I do have a place to go should anything 'bad' happen at home. Since my h won't go for counseling, Alanon, or anger management....I will just have to wait and see.
Change the things I can............
Accept the things I can not change.........
I'll be making a list of which is which.
Wendy
well, one point is that some of us care about you and even if its just a quick "hi and bye" post - its better than not hearing nothing at all and wondering if your ok.
Its not for me to say yay, nay, good, bad, win, lose, cut bait or fish. You got a lot on your plate to deal with and I am the last one in this world qualified to tell you what on that plate to eat first!
I so do wish you all the best, wish to you all the wisdom for you to make the right desicions for you and yours, happiness and peace inside, and that no matter how crappy it gets out there, how bad it seems, you got some friends here that care and what happens with you, believe it or not is important to us. so, please dont disappear in the world of lurking only.
When I was first coming around AA I was given an audio tape of Terence T. Gorski on Addictive Relationships. It helped me to see some things about relationships that saved me a lot of potential heartache and helped define what it is that needs to be looked for in healthy, peaceful and loving relationships. It was an eye-opener from the way I used to think.
Unfortunately I have lost the recording but I see it available here: Why Love Goes Wrong In Recovery (Audio CD)
There are other books also that deal with the nature of love and attraction and are a good resource for many of us because we often need some education in that area of our lives also.
The 'main' relationship is God. (See first commandment). As a recovering alcoholic if God is not my main relationship I will not have another relationship worth having. That's been my experience anyway.I don't know if it's wrong or not...but my 'main' relationship is not top priority with me at this point and time...this will be info to look into tho.
Mat 6:33 But seek ye first the kingdom of God, and his righteousness; and all these things shall be added unto you.Why is it that 'they' say (I've never really appreciated much that 'they' had to say) that you should take care of yourself first... and yet 'they' say all these other things one must do? Which is it? Take care of yourself 1st or deal with all this other stuff? Or do both at the same time?
A couple days past 4 months of coming out of the hell hole I was in.
A few 'slips', few bad choices later...and here I am!
Glad I have such a fiesty personality...I'm not giving up...this 'thing' is not going to beat me!!!
And I realize...I can not do this alone...
This new experience of experiencing things sober, is most of the times a great thing...the other times, something I will learn to 'work thru'
Wendy
The 'main' relationship is God. (See first commandment). As a recovering alcoholic if God is not my main relationship I will not have another relationship worth having.
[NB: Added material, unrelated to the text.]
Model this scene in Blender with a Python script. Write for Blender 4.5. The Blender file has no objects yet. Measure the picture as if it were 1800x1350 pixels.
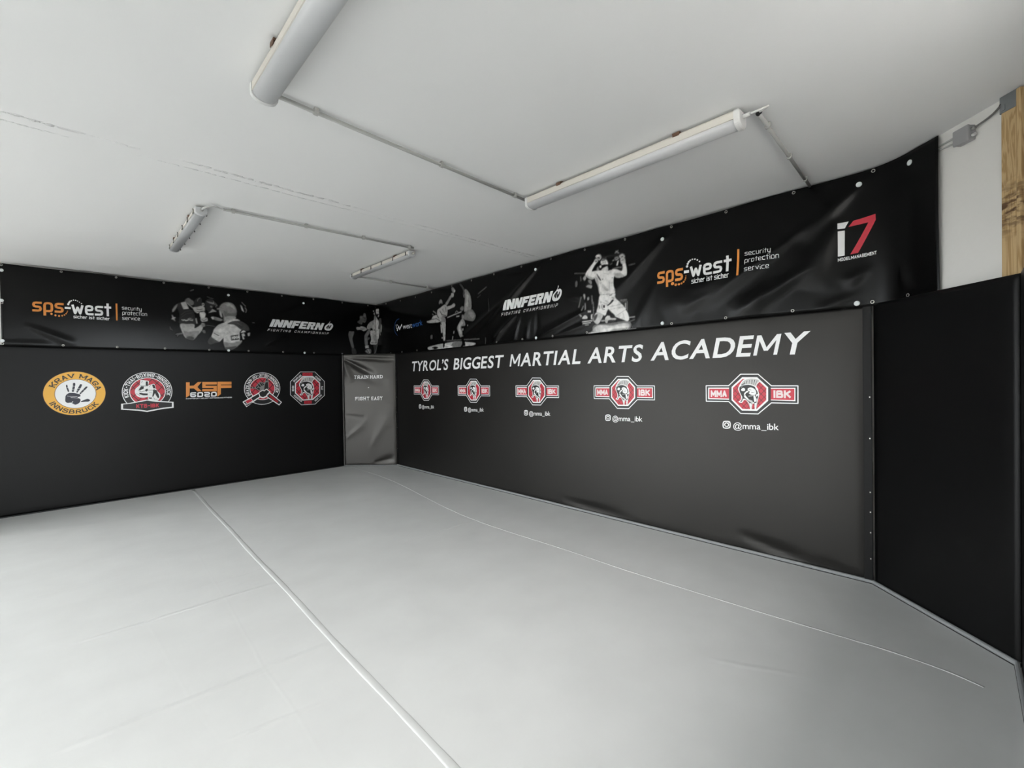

That's been my experience anyway.
Mat 6:33 But seek ye first the kingdom of God, and his righteousness; and all these things shall be added unto you.
Taking care of self often involves doing these other things.
The most loving thing I did for myself was to surrender my will and life to God, cleaning up the wreakage of the past by forgiving and making amends to those I was angry and resentful towards.
It is not about a trip to the Bahamas for a month.
I'm glad your not giving up either!
The other habits one wouldnt think about till you sober up - one for example like how I would shop at the grocery store - I would go first to the hard liquor/wine section THEN the rest of the store, with automatically hitting the beer section as the last stop before check out lline. If I was limited in funds, then the priority was to booze, then food then sundries (tp, toothpaste, soap, etc). I always kept a case of beer on hand at all times.
One day at a time!!!
Not sure if these forums are active anymore, but i stumbled across them.
Anyway, i'm Alex, and yep. I'm an alcoholic and an addict.